Retype every line from the start of the data down to and including the line with "R = math.radians". Skip the pictures.

# STORED DATA:
******************************
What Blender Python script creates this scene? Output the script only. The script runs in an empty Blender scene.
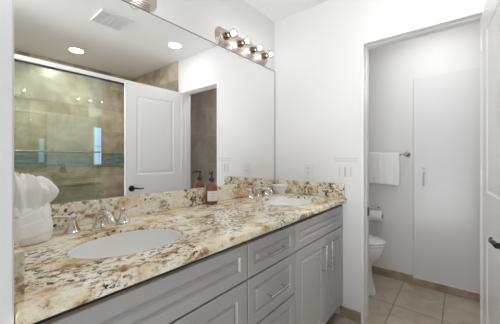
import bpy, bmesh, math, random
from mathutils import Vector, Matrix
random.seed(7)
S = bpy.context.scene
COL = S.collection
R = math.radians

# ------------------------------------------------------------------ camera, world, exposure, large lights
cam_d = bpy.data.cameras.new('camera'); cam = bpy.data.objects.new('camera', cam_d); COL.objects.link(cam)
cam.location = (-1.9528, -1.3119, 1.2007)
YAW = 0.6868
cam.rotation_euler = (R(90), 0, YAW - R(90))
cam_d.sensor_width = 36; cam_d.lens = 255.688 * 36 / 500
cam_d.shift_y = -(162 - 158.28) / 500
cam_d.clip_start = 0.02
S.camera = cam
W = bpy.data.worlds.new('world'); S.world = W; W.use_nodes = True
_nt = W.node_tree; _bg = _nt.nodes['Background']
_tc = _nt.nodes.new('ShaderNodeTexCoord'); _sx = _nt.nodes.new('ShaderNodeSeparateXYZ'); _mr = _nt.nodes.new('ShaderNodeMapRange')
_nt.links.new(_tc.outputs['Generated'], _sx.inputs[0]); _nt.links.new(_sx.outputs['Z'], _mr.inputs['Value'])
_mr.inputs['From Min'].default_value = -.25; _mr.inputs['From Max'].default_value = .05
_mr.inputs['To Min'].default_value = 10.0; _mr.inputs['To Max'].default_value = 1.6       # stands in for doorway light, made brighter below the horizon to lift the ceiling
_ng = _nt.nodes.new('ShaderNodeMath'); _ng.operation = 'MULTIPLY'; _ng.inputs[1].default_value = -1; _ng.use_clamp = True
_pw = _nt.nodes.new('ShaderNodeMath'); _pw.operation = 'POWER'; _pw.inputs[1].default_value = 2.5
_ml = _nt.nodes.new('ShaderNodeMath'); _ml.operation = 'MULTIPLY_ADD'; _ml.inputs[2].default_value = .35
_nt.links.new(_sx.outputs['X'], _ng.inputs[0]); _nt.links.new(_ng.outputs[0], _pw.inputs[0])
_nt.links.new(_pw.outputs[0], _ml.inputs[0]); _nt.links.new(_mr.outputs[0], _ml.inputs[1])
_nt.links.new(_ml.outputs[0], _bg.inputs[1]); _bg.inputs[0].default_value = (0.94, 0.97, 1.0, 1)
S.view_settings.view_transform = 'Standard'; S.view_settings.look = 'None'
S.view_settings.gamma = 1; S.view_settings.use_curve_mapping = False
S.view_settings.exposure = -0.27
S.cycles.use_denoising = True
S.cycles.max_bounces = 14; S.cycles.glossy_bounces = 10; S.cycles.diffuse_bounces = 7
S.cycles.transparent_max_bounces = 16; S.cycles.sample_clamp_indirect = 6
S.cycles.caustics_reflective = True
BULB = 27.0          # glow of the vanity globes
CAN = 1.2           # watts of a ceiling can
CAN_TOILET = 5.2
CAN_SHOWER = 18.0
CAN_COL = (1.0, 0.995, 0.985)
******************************
# EXERCISE RESPONSE:
What Blender Python script creates this scene? Output the script only. The script runs in an empty Blender scene.
import bpy, bmesh, math, random
from mathutils import Vector, Matrix
random.seed(7)
S = bpy.context.scene
COL = S.collection
R = math.radians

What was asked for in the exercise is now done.